Chief operating officer Amy Jo Miller fields user comments. She reports they’re getting a lot of gratitude and daily reports from people explaining what companies they’ll be avoiding and why.

“Some people might say it’s a stupid idea,” Miller laughs. “But most people thank us for gathering all of this information for them. Maybe they work for or used to work for a company, and they want to see where the money goes. It’s very much a conversational tool, and we hope they have it out while they’re actively shopping to empower them.”

Miller sees Goods Unite Us as a way for people to have an effect on the issues they care about passed the midterms and beyond any individual election. One vote might cancel out another on a single Tuesday in November, but Americans spend money on goods and services every day. In the near future, as the team works to expand their service into a fully fledged community, Miller looks forward to the Goods Unite Us website opening up to users and companies alike.

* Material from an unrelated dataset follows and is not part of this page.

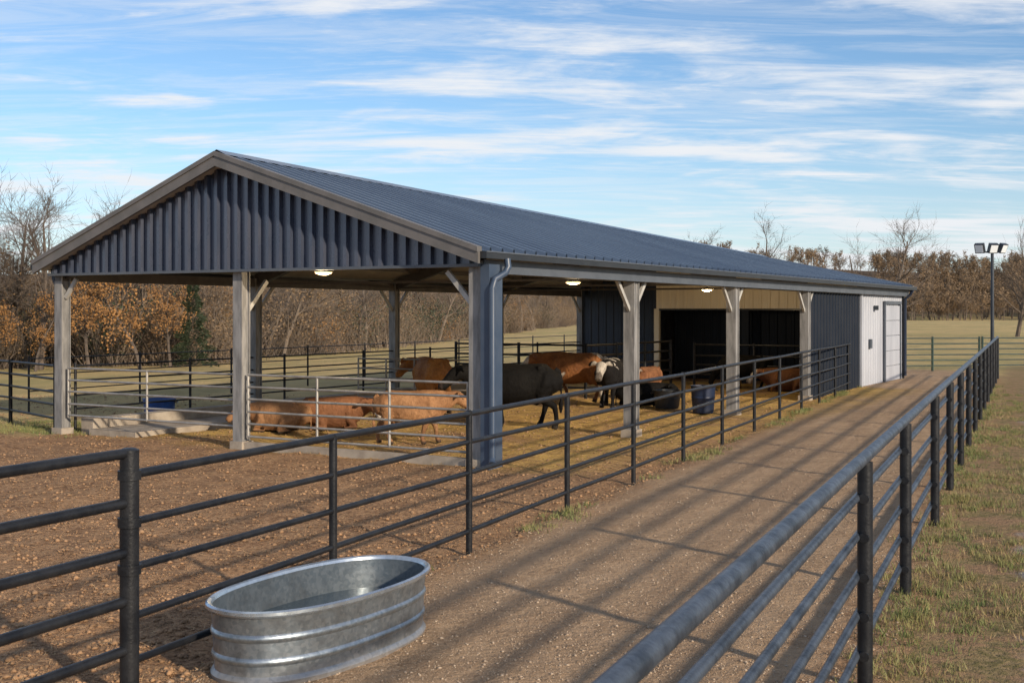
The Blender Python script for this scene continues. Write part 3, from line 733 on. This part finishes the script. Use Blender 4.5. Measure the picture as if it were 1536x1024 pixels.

“The brands will be able to have a voice on the platform. Let’s say they don’t like their score. They can offer an explanation or a reason for that. Or, they might want to explain some other positive efforts they’re making as a company. We will have a place for them to tell the consumer their story.”

Upcoming additions will also include user-generated content in forums about company or brand ratings. As that evolution continues, Wuest wants to make sure all of the data can be viewed in as many ways as possible as individuals take in facts and figures different ways. “In the future, I’d like to see the app break down the information a little more because the data we have can include categories on where money is going from party to party, between candidates, to what PACs—whatever part of the political world a user wants to see.”

With the first nationwide election during the short life of Goods Unite Us happening now, Miller wants the team’s efforts to leave a positive mark on the midterms. “Our hope is that, if we continue to grow at the pace we’ve been growing, we’ll have an impact not only on Tuesday, but on the next presidential election in 2020.”